Por Cristovam Buarque
Vem desde os gregos a ideia de que o homem é um animal político. Os
outros animais se movem por instinto, os homens pela conversa. Cada vez que
três pessoas tentam decidir algo fazem política. Mas, olhando para os
brasileiros de hoje, pode-se dizer que o político é um animal parecido ao
avestruz. A exemplo desta ave há uma preferência por esconder a cabeça para não
ver os problemas ao redor.
Nesse momento, o animal político brasileiro debate sobre fazer ou não
uma CPI para apurar os desmandos na Petrobras. Os que não querem a CPI escondem
as cabeças para não descobrir o que está acontecendo; os que desejam descobrir
o que está ocorrendo na Petrobras não percebem o problema maior da crise
energética que enfrentamos.
Diante da grave crise energética que se abaterá sobre o mundo inteiro,
nas próximas décadas, os políticos se comportam como avestruz. Não despertam
para os limites da disponibilidade de petróleo que se esgotará, esgotando
também a Petrobras, qualquer que seja a competência e honestidade de sua
direção depois de uma CPI séria.
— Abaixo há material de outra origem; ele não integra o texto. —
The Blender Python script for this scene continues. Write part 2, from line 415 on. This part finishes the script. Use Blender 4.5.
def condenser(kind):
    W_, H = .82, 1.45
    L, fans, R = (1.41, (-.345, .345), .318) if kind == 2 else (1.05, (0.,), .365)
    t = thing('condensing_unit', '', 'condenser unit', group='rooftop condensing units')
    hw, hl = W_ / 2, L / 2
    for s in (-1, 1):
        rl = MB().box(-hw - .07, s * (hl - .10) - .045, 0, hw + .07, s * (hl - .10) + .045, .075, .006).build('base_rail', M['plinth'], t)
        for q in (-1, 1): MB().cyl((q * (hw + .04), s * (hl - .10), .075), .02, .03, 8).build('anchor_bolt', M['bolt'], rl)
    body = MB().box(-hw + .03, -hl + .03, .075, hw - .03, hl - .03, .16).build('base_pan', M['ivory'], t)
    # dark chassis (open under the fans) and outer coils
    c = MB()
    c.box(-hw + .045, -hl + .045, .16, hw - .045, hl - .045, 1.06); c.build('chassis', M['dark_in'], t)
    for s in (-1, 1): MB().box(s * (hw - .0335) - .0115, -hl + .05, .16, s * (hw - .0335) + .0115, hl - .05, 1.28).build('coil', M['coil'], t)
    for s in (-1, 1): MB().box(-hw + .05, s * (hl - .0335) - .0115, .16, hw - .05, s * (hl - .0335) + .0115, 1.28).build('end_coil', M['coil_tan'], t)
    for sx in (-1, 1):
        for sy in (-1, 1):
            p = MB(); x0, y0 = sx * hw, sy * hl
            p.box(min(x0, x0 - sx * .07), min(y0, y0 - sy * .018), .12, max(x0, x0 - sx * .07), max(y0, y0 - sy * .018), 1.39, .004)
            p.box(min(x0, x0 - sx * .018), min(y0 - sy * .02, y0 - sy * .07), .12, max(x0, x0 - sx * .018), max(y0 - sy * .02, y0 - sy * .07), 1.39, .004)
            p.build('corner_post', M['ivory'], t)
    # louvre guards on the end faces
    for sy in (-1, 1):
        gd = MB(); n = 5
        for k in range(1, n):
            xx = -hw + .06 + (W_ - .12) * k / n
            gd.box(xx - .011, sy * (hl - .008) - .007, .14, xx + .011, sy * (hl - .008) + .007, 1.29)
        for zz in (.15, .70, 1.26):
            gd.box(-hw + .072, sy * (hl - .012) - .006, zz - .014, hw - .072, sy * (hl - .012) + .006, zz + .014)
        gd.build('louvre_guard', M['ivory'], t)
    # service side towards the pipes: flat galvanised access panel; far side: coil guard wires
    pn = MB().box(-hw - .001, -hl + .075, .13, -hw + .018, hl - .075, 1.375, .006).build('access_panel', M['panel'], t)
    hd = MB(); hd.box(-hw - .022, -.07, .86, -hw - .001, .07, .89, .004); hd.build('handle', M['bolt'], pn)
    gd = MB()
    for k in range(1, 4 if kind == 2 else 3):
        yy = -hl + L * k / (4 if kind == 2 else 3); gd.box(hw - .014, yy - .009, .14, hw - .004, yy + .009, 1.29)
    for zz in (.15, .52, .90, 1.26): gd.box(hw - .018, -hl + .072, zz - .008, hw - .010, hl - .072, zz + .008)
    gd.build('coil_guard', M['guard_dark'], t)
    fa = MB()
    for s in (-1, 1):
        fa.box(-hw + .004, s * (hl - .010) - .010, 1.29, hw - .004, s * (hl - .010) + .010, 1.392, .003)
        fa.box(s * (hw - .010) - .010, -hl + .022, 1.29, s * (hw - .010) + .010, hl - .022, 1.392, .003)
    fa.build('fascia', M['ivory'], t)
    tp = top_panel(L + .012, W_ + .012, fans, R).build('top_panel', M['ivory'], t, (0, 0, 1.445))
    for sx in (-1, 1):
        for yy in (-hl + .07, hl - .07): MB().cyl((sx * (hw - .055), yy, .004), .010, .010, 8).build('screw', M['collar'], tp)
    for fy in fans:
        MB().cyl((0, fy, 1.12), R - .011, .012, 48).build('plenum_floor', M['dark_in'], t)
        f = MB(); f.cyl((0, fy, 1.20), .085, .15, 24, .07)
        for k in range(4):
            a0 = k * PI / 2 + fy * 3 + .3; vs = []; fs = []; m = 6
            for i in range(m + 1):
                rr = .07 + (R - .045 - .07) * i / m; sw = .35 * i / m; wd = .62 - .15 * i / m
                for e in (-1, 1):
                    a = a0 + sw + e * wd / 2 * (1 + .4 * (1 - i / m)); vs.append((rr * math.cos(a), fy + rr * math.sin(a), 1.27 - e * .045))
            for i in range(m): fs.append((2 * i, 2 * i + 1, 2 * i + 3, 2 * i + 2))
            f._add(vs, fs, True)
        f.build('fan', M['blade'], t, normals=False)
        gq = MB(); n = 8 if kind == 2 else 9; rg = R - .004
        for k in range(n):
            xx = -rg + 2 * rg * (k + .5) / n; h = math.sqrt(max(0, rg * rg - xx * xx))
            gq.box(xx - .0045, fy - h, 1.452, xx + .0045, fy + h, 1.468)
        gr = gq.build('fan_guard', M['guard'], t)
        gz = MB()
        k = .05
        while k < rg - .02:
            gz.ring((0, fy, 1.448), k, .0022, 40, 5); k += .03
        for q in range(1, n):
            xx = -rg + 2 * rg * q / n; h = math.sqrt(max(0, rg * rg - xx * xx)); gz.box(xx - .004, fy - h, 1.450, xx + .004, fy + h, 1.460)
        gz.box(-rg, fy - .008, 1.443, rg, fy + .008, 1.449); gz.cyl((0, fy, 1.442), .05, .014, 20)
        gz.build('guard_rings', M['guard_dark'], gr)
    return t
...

Nem despertam para o enorme potencial que
temos para gerar energia a partir de novas fontes, tal como a energia solar, e
ainda a relegada e criativa experiência do etanol.
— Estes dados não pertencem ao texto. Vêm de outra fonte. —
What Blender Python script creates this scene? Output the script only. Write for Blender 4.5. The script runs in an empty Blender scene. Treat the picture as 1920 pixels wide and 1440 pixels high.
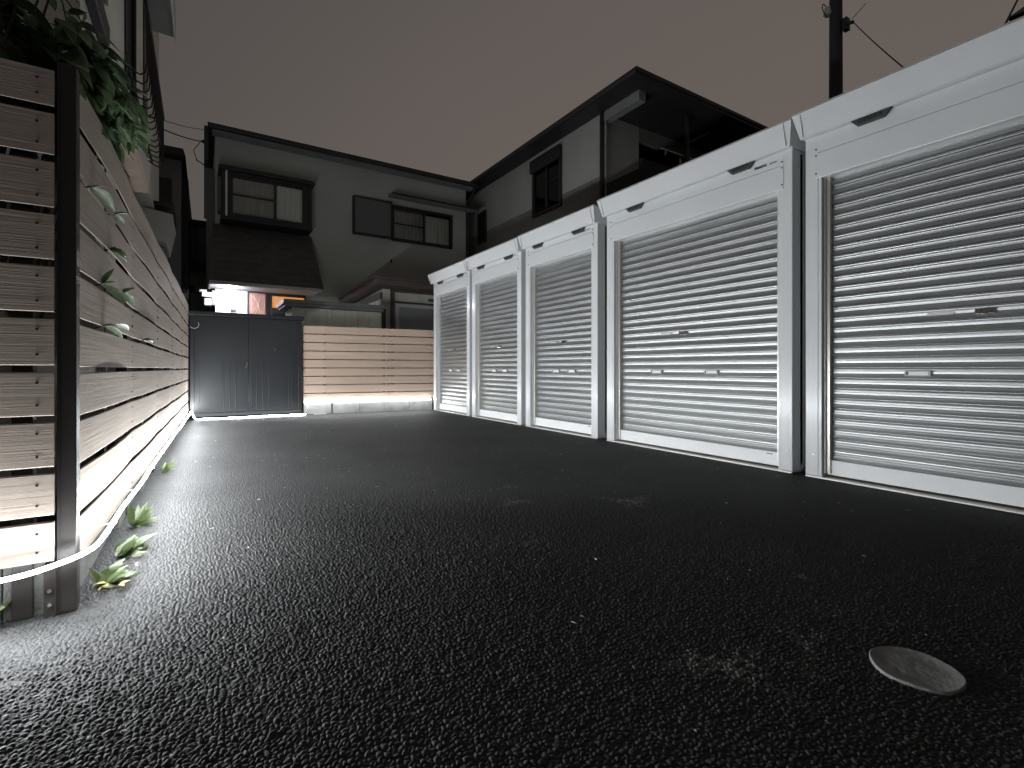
import bpy, bmesh, math, random
import numpy as np
from mathutils import Vector, Matrix
random.seed(7)
S = bpy.context.scene
C = S.collection
PI = math.pi
R = math.radians

# ------------------------------------------------------------------ camera, world, exposure
cam_d = bpy.data.cameras.new("camera")
cam = bpy.data.objects.new("camera", cam_d); C.objects.link(cam)
cam.location = (0, 0, 0.70)
cam.rotation_euler = (R(90), 0, R(-32.4))
cam_d.sensor_width = 36; cam_d.lens = 17.25
cam_d.shift_x = 0.0; cam_d.shift_y = -0.0151
cam_d.clip_start = 0.02; cam_d.clip_end = 1000
S.camera = cam
S.view_settings.view_transform = 'Standard'
S.view_settings.look = 'None'
S.view_settings.exposure = 0.0
S.view_settings.gamma = 1.0

LED = 720.0          # radiance of the outward face of the LED rope
W = bpy.data.worlds.new("World"); S.world = W; W.use_nodes = True
nt = W.node_tree; nt.nodes.clear()
out = nt.nodes.new('ShaderNodeOutputWorld'); bg = nt.nodes.new('ShaderNodeBackground')
tc = nt.nodes.new('ShaderNodeTexCoord')
dot = nt.nodes.new('ShaderNodeVectorMath'); dot.operation = 'DOT_PRODUCT'
dot.inputs[1].default_value = (0.80, 0.42, -0.42)       # town glow is strongest low down to the right
cr = nt.nodes.new('ShaderNodeValToRGB')
cr.color_ramp.elements[0].position = 0.0;  cr.color_ramp.elements[0].color = (0.066, 0.061, 0.058, 1)
cr.color_ramp.elements[1].position = 0.95; cr.color_ramp.elements[1].color = (0.146, 0.119, 0.102, 1)
e = cr.color_ramp.elements.new(0.45); e.color = (0.110, 0.094, 0.086, 1)
nz = nt.nodes.new('ShaderNodeTexNoise'); nz.inputs['Scale'].default_value = 2.2; nz.inputs['Detail'].default_value = 3
ma = nt.nodes.new('ShaderNodeMath'); ma.operation = 'MULTIPLY_ADD'; ma.inputs[1].default_value = 0.10
nt.links.new(tc.outputs['Generated'], dot.inputs[0]); nt.links.new(tc.outputs['Generated'], nz.inputs['Vector'])
nt.links.new(nz.outputs['Fac'], ma.inputs[0]); nt.links.new(dot.outputs['Value'], ma.inputs[2])
nt.links.new(ma.outputs[0], cr.inputs[0]); nt.links.new(cr.outputs[0], bg.inputs[0])
bg.inputs[1].default_value = 1.07
nt.links.new(bg.outputs[0], out.inputs[0])

# ------------------------------------------------------------------ materials
def mat(name, col, rough=0.6, metal=0.0, spec=0.5, var=0.12, vscale=3.0, bump=0.0, bscale=60.0, stretch=(1,1,1), coat=0.0, dirt=None):
    m = bpy.data.materials.new(name); m.use_nodes = True
    n = m.node_tree; b = n.nodes['Principled BSDF']
    b.inputs['Roughness'].default_value = rough; b.inputs['Metallic'].default_value = metal
    b.inputs['Specular IOR Level'].default_value = spec
    b.inputs['Coat Weight'].default_value = coat; b.inputs['Coat Roughness'].default_value = 0.15
    t = n.nodes.new('ShaderNodeTexCoord'); mp = n.nodes.new('ShaderNodeMapping'); mp.inputs['Scale'].default_value = stretch
    n.links.new(t.outputs['Object'], mp.inputs[0])
    z = n.nodes.new('ShaderNodeTexNoise'); z.inputs['Scale'].default_value = vscale; z.inputs['Detail'].default_value = 6
    n.links.new(mp.outputs[0], z.inputs['Vector'])
    r = n.nodes.new('ShaderNodeValToRGB')
    lo = [c*(1-var) for c in col]; hi = [min(1, c*(1+var)) for c in col]
    if dirt: lo = list(dirt)
    r.color_ramp.elements[0].position = 0.3; r.color_ramp.elements[0].color = (*lo, 1)
    r.color_ramp.elements[1].position = 0.7 if not dirt else 0.5; r.color_ramp.elements[1].color = (*hi, 1)
    n.links.new(z.outputs['Fac'], r.inputs[0]); n.links.new(r.outputs[0], b.inputs['Base Color'])
    rr = n.nodes.new('ShaderNodeMapRange'); rr.inputs['To Min'].default_value = max(0, rough-0.06); rr.inputs['To Max'].default_value = min(1, rough+0.06)
    n.links.new(z.outputs['Fac'], rr.inputs[0]); n.links.new(rr.outputs[0], b.inputs['Roughness'])
    if bump:
        z2 = n.nodes.new('ShaderNodeTexNoise'); z2.inputs['Scale'].default_value = bscale; z2.inputs['Detail'].default_value = 4
        n.links.new(mp.outputs[0], z2.inputs['Vector'])
        bp = n.nodes.new('ShaderNodeBump'); bp.inputs['Strength'].default_value = bump; bp.inputs['Distance'].default_value = 0.01
        n.links.new(z2.outputs['Fac'], bp.inputs['Height']); n.links.new(bp.outputs[0], b.inputs['Normal'])
    return m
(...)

O animal político brasileiro se comporta como avestruz para não ver a
gravidade da violência espalhada, profunda e destruidora sobre todo o tecido
social brasileiro. Não percebe que vivemos um tempo de guerra, com mais de 50
mil mortos por ano, vítimas de assassinatos. Com a cabeça escondida, deixamos
de ver a violência e o medo generalizado nas ruas das cidades.
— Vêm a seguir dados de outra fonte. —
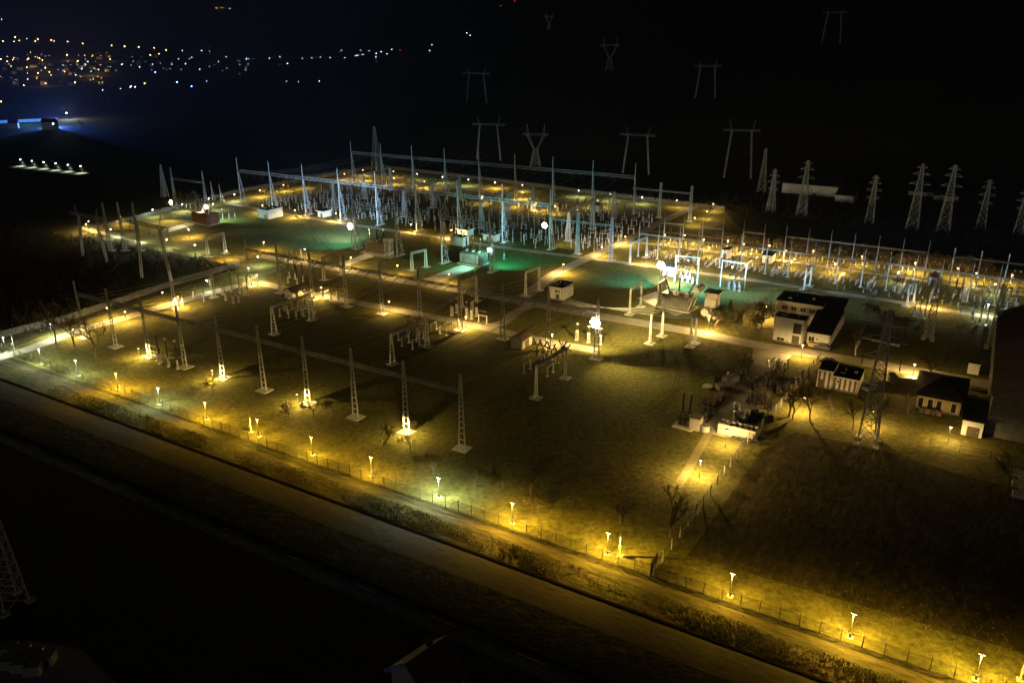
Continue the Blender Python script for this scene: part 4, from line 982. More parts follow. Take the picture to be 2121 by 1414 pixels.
# the house by the highway, dark
p = P(846, 1371, 6.7); q = P(912, 1326, 6.7); rz = math.atan2((q-p).y, (q-p).x); p = p - Vector((-math.sin(rz), math.cos(rz), 0)) * 3.75; p.z = 0; t = thing('roadside_house', 'dark house with a red-brown gable roof and blue gable boards at the bottom edge', 'house', p, rz)
MB().box(0, 6, 0, 7.5, 0, 3.4).quad8([(0,0,3.4),(6,0,3.4),(6,7.5,3.4),(0,7.5,3.4),(0,3.7,6.6),(6,3.7,6.6),(6,3.8,6.6),(0,3.8,6.6)]).build('wall', M['wall'], t)
r = MB()
for y0, y1 in ((-.6, 3.75), (8.1, 3.75)):
    z0 = 2.9; r.quad8([(-.6,y0,z0),(6.5,y0,z0),(6.5,y1,6.7),(-.6,y1,6.7),(-.6,y0,z0+.2),(6.5,y0,z0+.2),(6.5,y1,6.9),(-.6,y1,6.9)])
ro = r.build('roof', M['redroof'], t); b_ = MB()
for y0, y1 in ((-.6, 3.75), (8.1, 3.75)): b_.bar((-.68, y0, 3.0), (-.68, y1, 6.8), .08, .5)
b_.build('barge_board', mat('blue_board', (.35,.48,.62), .7), ro); MB().box(4, 4.6, 4.4, 5.0, 5.6, 7.6).build('chimney', M['redroof'], ro)
window_on(t, 3.7, 1.0, 'f', 1.4, 1.2, 3); window_on(t, 5.2, 1.0, 'f', 1, 1.2, 2); door_on(t, 1.6, 'f', 1.0, 2.1, 9, 7.5)
# ------------------------------------------------------------------ vegetation
def tree_meshes(seed, h, spread=.55, depth=5, th=.17, nb=3, up=.35):
    q = random.Random(seed); tr, cr = MB(), MB()
    def grow(p, d, L, r, k):
        e = p + d * L; m = p + d * L * .5 + Vector((q.uniform(-1,1), q.uniform(-1,1), 0)) * L * .06
        (tr if k >= depth - 1 else cr).tube([p, m, e], [r, r * .85, r * .68], 5 if k >= depth - 1 else 3, False)
        if k == 0: return
        for i in range(nb if k > 1 else nb + 1):
            a = q.uniform(0, 6.283); s_ = q.uniform(.5, 1.15) * spread
            o = d.orthogonal().normalized(); o = (Matrix.Rotation(a + i * 6.283 / nb, 3, d) @ o)
            grow(p + d * L * q.uniform(.55, 1), (d + o * s_ + Vector((0, 0, up * .3))).normalized(), L * q.uniform(.64, .9), r * .64, k - 1)
    grow(Vector((0,0,-.1)), Vector((q.uniform(-.1,.1), q.uniform(-.1,.1), 1)).normalized(), h * .3, th, depth)
    return tr, cr
TM = []
for i in range(4):
    tr, cr = tree_meshes(20 + i, 1.0 * 8, .66, 5, .16); TM.append((tr.mesh('trunk', M['bark']), cr.mesh('crown', M['twig'])))
BM = []
for i in range(3):
    tr, cr = tree_meshes(60 + i, 5, .8, 4, .09, 4, .1); BM.append((tr.mesh('trunk', M['bark']), cr.mesh('crown', M['twig'])))
tr, cr = tree_meshes(91, 10, .5, 5, .2); BI = (tr.mesh('trunk', M['birch']), cr.mesh('crown', M['twig']))
def leafy(seed, h, rx, m, nn=520, conical=False):
    q = random.Random(seed); mb = MB(); cl = [(q.uniform(-.6,.6)*rx, q.uniform(-.6,.6)*rx, h*q.uniform(.35,.8), rx*q.uniform(.4,.7)) for _ in range(9)]
    for i in range(nn):
        if conical:
            z = h * q.uniform(.04, 1) ** 1.2; r = rx * (1 - z / h) * q.uniform(.6, 1.05) + .05; a = q.uniform(0, 6.283); p = Vector((r*math.cos(a), r*math.sin(a), z))
        else:
            c_ = q.choice(cl); d = Vector((q.gauss(0,1), q.gauss(0,1), q.gauss(0,.8))).normalized() * c_[3] * q.uniform(.5, 1.1); p = Vector(c_[:3]) + d
        s_ = q.uniform(.16, .34); a = Vector((q.gauss(0,1), q.gauss(0,1), q.gauss(0,1))).normalized() * s_; b = a.orthogonal().normalized() * s_ * .7
        mb.poly([p - a, p + b, p + a, p - b])
    cr = mb.mesh('crown', M[m]); t = MB()
    t.tube([(0,0,-.1),(0,0,h*.35),(.1,.1,h*.6)], [.16,.12,.05], 6)
    for c_ in cl: t.tube([(0,0,h*.3), c_[:3]], [.07,.02], 3, False)
    return t.mesh('trunk', M['bark']), cr
LT = [leafy(5 + i, 6.5, 2.6, 'leaf', 700) for i in range(3)]
CF = [leafy(15 + i, 3.2, 1.1, 'ever', 420, True) for i in range(2)]
def plant(name, cat, ms, p, sc, label, group=None, z=0):
    t = thing(name, label, cat, (p[0], p[1], z), rnd.uniform(0, 6.28), group); t.scale = (sc, sc, sc * rnd.uniform(.9, 1.1))
    ob('trunk', ms[0], t); ob('crown', ms[1], t); return t
for i, (x, y, h, lab) in enumerate(((116,713,9,'first of the leafless tree trio on the sandy corner'),(155,718,9,'middle of the leafless tree trio on the sandy corner'),(199,742,9.5,'last of the leafless tree trio, beside the second front column'),
    (441,812,4.5,'thorny bare tree before the fifth front column'),(787,950,6,'small bare tree with a bent stem near the ninth fence lamp'),(852,936,4,'tangled thorny bush before the last lit front column'),
    (898,982,4.6,'white-lit dense bush near the tenth fence lamp'),(866,970,4,'pale thorny bush leftwards of the white-lit bush'),(985,1010,4.5,'grey-lit bare bush beyond the tenth fence lamp'),(1099,1024,8,'pale-stemmed forked bare tree in the dark field edge'),(1040,1012,5,'low twiggy tree between two fence lamps'),
    (1116,1061,4,'short shrub beside the eleventh fence lamp'),(1286,1085,6,'dark tree behind the pole with the meter box'),(1388,1112,8,'largest dark bare tree before the lit dirt track'),(650,862,5,'thorny thicket tree before the seventh front column'),(600,868,4,'low thorn bush leftwards of the seventh front column'),(690,858,4,'low thorn bush at the base slab of the eighth front column'),
    (1634,862,9,'bare tree wrapped round a bright amber lamp by the scrap yard'),(1642,868,6,'shrub under the amber-lit bare tree'),(1678,872,7,'thin bare tree on the brown-lit slope'),(1927,790,8,'round bare tree beside the lamp on the access road'),(1813,896,8,'bare tree lit from inside beside the tall lattice pylon'),(1766,890,7,'bare tree on the dim lawn before the container'),
    (1881,856,6,'bare tree in front of the ochre house'),(1722,862,6,'slim bare tree before the container cabins'),(1481,682,5,'young bare tree beside the fallen barrels'),(1533,690,7,'bare tree between the barrels and the office block'),(1552,676,6,'slim bare tree by the leafy brown tree'),(1790,640,6,'dim brown tree at the corner of the black roof'),
    (548,404,5,'small yellow-lit bare tree under the first blue mast'),(598,392,6,'yellow-lit bare tree under the second blue mast'),(640,388,6,'yellow-lit bare tree under the third blue mast'),(724,366,5,'bare tree beside the lamp behind the fourth blue mast'),(1466,448,5,'orange-lit bare tree at the rear corner'),(2050,700,6,'brown shrub-like tree at the right-hand dim lawn'),(1850,700,6,'dark bare tree in the unlit garden'),(2090,1010,6,'bare tree at the right picture edge'))):
    m = TM if h >= 6 else BM
    plant('bare_tree' if h >= 6 else 'thorn_bush', 'tree' if h >= 6 else 'bush', m[i % len(m)], P(x, y), h / (8 if h >= 6 else 5) * 1.4, lab)
plant('birch_tree', 'tree', BI, P(1772, 736), 1.0, 'white-stemmed birch alone on the dark lawn')
for i in range(13):
    p = P(368 + (i % 7) * 9, 436 - (i % 3) * 5); plant('bare_tree', 'tree', TM[i % 4], p, rnd.uniform(.8, 1.1), 'grey leafless tree of the thicket behind the corner transformer', 'thicket behind the corner transformer')
plant('brown_tree', 'tree', LT[0], P(1578, 676), 1.25, 'wide brown-leaved tree beside the office block wall lamp'); plant('brown_tree', 'tree', LT[1], P(1565, 684), .9, 'smaller brown-leaved tree before the wide one')
for i, (x, y) in enumerate(((1500,656),(1514,660),(1531,667),(1512,645))): plant('conifer_bush', 'bush', CF[i % 2], P(x, y), 1.1, '%s clipped cone bush counted from the barrels' % NTH[i], 'clipped cone bushes')
for i in range(34):
    x = 1485 + i * 17 + rnd.uniform(-5, 5); p = P(x, 505 + (x - 1485) * .118 - rnd.uniform(0, 9))
    plant('brown_tree', 'tree', LT[i % 3], p, rnd.uniform(.65, 1.05), 'low brown tree of the line behind the spiked mast gantry', 'tree line behind the right-hand yard')
for i in range(6): plant('brown_tree', 'tree', LT[i % 3], P(1796 + i * 14, 655 + i * 6 + rnd.uniform(-5, 5)), .7, 'brown bush beside the black sloping roof', 'bushes beside the black roof')
def stuff(name, m, n_, f, blades, hs, ws, seed, tri=True):
    q = random.Random(seed); mb = MB()
    for _ in range(n_):
        p, s_ = f(q)
        if p is None: continue
        for b in range(blades):
            a = q.uniform(0, 6.283); ln = q.uniform(.25, .8); h_ = q.uniform(*hs) * s_; wd = q.uniform(*ws) * s_
            o = p + Vector((q.uniform(-.5,.5), q.uniform(-.5,.5), 0)) * .8 * s_; t = Vector((math.cos(a), math.sin(a), 0)); k = Vector((-t.y, t.x, 0)) * wd / 2
            mb.poly([o - k, o + k, o + t * h_ * ln + Vector((0, 0, h_))])
    return struct(mb.build(name, M[m]), 'stuff')
vb0, vb1 = r_up + .9, FV - 4.0
def bank(q):
    u = q.uniform(-190, 130); v = q.uniform(vb0, vb1); d = math.sin(u * .21) + math.sin(u * .083 + 2) + math.sin(u * .47 + v) * .6 + (1.2 - abs(v - (vb0 + vb1) / 2) * .25)
    return (W(u, v, .01), .5 + max(0, d) * .25) if d > q.uniform(-2.2, 1.4) else (None, 0)
stuff('roadside_grass', 'dry', 16000, bank, 6, (.2, .58), (.07, .16), 3)
def vergef(q):
    u = q.uniform(-190, 130); v = q.uniform(FV - 4.2, FV - .4)
    if abs(v - (FV - 1.5)) < .35 or abs(v - (FV - 3)) < .35: return None, 0
    return W(u, v, .01), q.uniform(.3, .6)
stuff('verge_grass', 'dry', 6000, vergef, 4, (.2, .5), (.07, .14), 8)
def lawnf(q):
    x = q.uniform(40, 2100); y = q.uniform(740, 1420)
    p = P(x, y); v = UV(p)[1]
    if v < FV + .5 or v > FV + 34: return None, 0
    return Vector((p.x, p.y, .01)), q.uniform(.5, 1)
stuff('lawn_grass', 'dry', 7000, lawnf, 4, (.2, .5), (.06, .14), 4)
def waste(q):
    x = q.uniform(-40, 520); y = q.uniform(470, 690); p = P(x, y)
    if y > 560 and x > 90 + (690 - y) * 1.9: return None, 0
    if y < 492 + (x - 165) * .19: return None, 0
    return Vector((p.x, p.y, 0)), q.uniform(.8, 2.0)
stuff('undergrowth', 'scrub', 3000, waste, 6, (.6, 1.5), (.08, .2), 5)
def back(q):
    x = q.uniform(1000, 2120); y = q.uniform(405, 520); p = P(x, y)
    if y > 436 + (x - 1500) * .14 - 2: return None, 0
    if x < 1500 and y > 372 + (x - 1000) * .128 - 3: return None, 0
    return Vector((p.x, p.y, height(p.x, p.y))), q.uniform(1, 2.6)
stuff('undergrowth', 'scrub', 3500, back, 5, (.6, 1.6), (.1, .25), 6)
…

Escondemos a cabeça para não identificar e entender as causas da
guerrilha de grupos organizados por meio de celulares e de computadores para
queimar ônibus, impedir o trânsito, paralisar serviços. E, tal como avestruz,
decidimos enfrentar parte dessa guerra espalhada envolvendo localmente as
Forças Armadas; não ver os riscos de soldados serem mortos por traficantes
dentro do território nacional ou de soldados matarem acidentalmente crianças no
meio de tiroteio. O que em guerra se chama de efeito colateral, dentro do território
nacional será chamado de assassinato.
Não vemos os riscos de nossas cidades degradadas, da economia baseada em
produtos primários, enquanto os outros países investem em produtos de alta
tecnologia.
O avestruz prefere não ver o triste futuro de um país que não cuida de
suas crianças, abandonando-as e jogando-as em escolas sem aulas, sem
equipamentos, sem professores e sem avaliação, onde não conseguem concluir o
ensino fundamental. Só um avestruz não vê o triste futuro do Brasil retratado
na cara de suas escolas de hoje.
Também é comportamento de avestruz não perceber a falta de credibilidade
nos políticos, vistos como um tipo especial de avestruz que, além de esconder a
cabeça, enfia as mãos no chão para trocar favores com recursos públicos. Continuar
agindo dessa forma é o comportamento de avestruz suicida.
Fonte: O Globo, 19 de abril de 2014.